◆ PROBLEM REQUIREMENTS: Give the material once more, word for word, without any images.

◆ DATA EXCERPT:
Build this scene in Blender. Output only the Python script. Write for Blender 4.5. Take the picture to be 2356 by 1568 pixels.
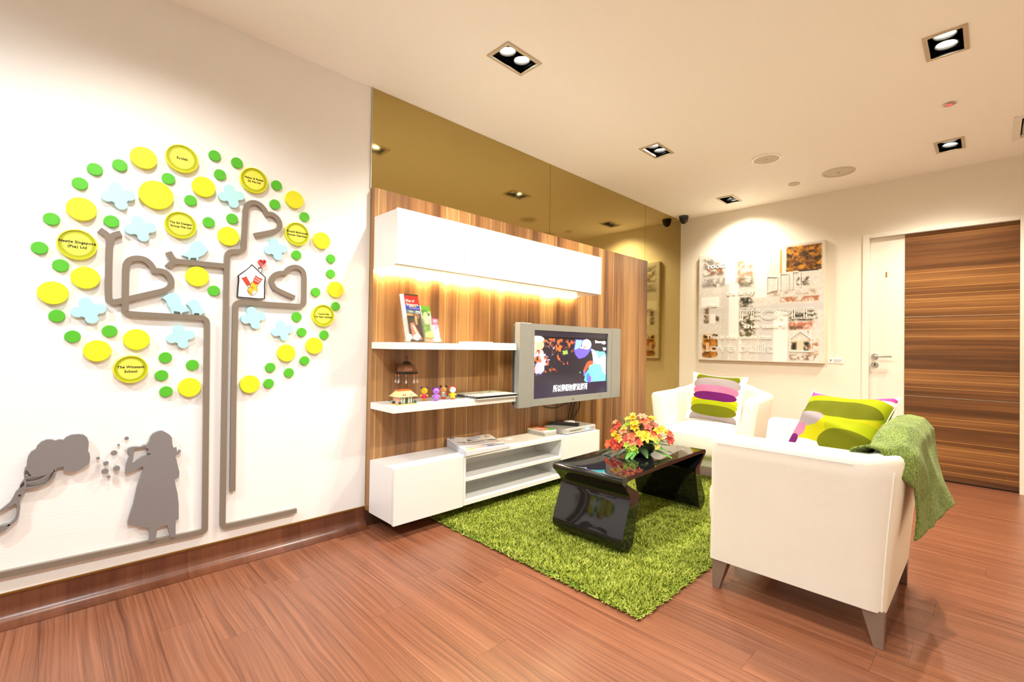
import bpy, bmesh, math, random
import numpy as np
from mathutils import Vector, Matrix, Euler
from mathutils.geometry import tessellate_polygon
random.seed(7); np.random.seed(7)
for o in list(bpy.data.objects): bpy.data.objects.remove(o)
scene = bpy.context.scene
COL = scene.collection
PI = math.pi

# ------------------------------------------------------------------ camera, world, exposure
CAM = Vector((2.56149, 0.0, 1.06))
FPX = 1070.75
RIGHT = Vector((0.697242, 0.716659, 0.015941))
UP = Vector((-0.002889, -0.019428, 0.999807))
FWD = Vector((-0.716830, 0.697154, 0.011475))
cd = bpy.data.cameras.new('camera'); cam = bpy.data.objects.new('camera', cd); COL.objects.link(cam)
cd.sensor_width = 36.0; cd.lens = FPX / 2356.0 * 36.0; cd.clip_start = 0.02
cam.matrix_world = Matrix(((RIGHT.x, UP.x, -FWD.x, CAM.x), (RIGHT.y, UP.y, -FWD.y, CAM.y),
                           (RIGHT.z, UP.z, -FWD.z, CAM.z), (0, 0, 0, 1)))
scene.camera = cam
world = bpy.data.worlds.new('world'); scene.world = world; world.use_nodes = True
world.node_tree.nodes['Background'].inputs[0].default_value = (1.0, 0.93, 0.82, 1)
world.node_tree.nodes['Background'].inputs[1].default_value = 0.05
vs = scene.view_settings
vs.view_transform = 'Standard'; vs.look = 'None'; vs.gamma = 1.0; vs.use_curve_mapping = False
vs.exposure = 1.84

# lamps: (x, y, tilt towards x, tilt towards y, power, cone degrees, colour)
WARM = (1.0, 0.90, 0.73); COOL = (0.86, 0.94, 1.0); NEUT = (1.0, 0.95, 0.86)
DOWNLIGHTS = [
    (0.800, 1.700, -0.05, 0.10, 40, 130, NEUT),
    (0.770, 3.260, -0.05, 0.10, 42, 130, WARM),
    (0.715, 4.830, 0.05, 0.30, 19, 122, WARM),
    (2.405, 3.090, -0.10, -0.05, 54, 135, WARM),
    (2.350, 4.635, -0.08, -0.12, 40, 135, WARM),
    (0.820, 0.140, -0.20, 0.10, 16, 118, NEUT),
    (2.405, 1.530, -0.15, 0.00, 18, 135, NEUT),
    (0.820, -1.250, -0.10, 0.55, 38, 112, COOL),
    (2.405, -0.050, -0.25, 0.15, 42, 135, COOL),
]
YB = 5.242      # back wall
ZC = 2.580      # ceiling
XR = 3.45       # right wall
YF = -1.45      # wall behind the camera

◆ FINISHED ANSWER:
Build this scene in Blender. Output only the Python script. Write for Blender 4.5. Take the picture to be 2356 by 1568 pixels.
import bpy, bmesh, math, random
import numpy as np
from mathutils import Vector, Matrix, Euler
from mathutils.geometry import tessellate_polygon
random.seed(7); np.random.seed(7)
for o in list(bpy.data.objects): bpy.data.objects.remove(o)
scene = bpy.context.scene
COL = scene.collection
PI = math.pi

# ------------------------------------------------------------------ camera, world, exposure
CAM = Vector((2.56149, 0.0, 1.06))
FPX = 1070.75
RIGHT = Vector((0.697242, 0.716659, 0.015941))
UP = Vector((-0.002889, -0.019428, 0.999807))
FWD = Vector((-0.716830, 0.697154, 0.011475))
cd = bpy.data.cameras.new('camera'); cam = bpy.data.objects.new('camera', cd); COL.objects.link(cam)
cd.sensor_width = 36.0; cd.lens = FPX / 2356.0 * 36.0; cd.clip_start = 0.02
cam.matrix_world = Matrix(((RIGHT.x, UP.x, -FWD.x, CAM.x), (RIGHT.y, UP.y, -FWD.y, CAM.y),
                           (RIGHT.z, UP.z, -FWD.z, CAM.z), (0, 0, 0, 1)))
scene.camera = cam
world = bpy.data.worlds.new('world'); scene.world = world; world.use_nodes = True
world.node_tree.nodes['Background'].inputs[0].default_value = (1.0, 0.93, 0.82, 1)
world.node_tree.nodes['Background'].inputs[1].default_value = 0.05
vs = scene.view_settings
vs.view_transform = 'Standard'; vs.look = 'None'; vs.gamma = 1.0; vs.use_curve_mapping = False
vs.exposure = 1.84

# lamps: (x, y, tilt towards x, tilt towards y, power, cone degrees, colour)
WARM = (1.0, 0.90, 0.73); COOL = (0.86, 0.94, 1.0); NEUT = (1.0, 0.95, 0.86)
DOWNLIGHTS = [
    (0.800, 1.700, -0.05, 0.10, 40, 130, NEUT),
    (0.770, 3.260, -0.05, 0.10, 42, 130, WARM),
    (0.715, 4.830, 0.05, 0.30, 19, 122, WARM),
    (2.405, 3.090, -0.10, -0.05, 54, 135, WARM),
    (2.350, 4.635, -0.08, -0.12, 40, 135, WARM),
    (0.820, 0.140, -0.20, 0.10, 16, 118, NEUT),
    (2.405, 1.530, -0.15, 0.00, 18, 135, NEUT),
    (0.820, -1.250, -0.10, 0.55, 38, 112, COOL),
    (2.405, -0.050, -0.25, 0.15, 42, 135, COOL),
]
YB = 5.242      # back wall
ZC = 2.580      # ceiling
XR = 3.45       # right wall
YF = -1.45      # wall behind the camera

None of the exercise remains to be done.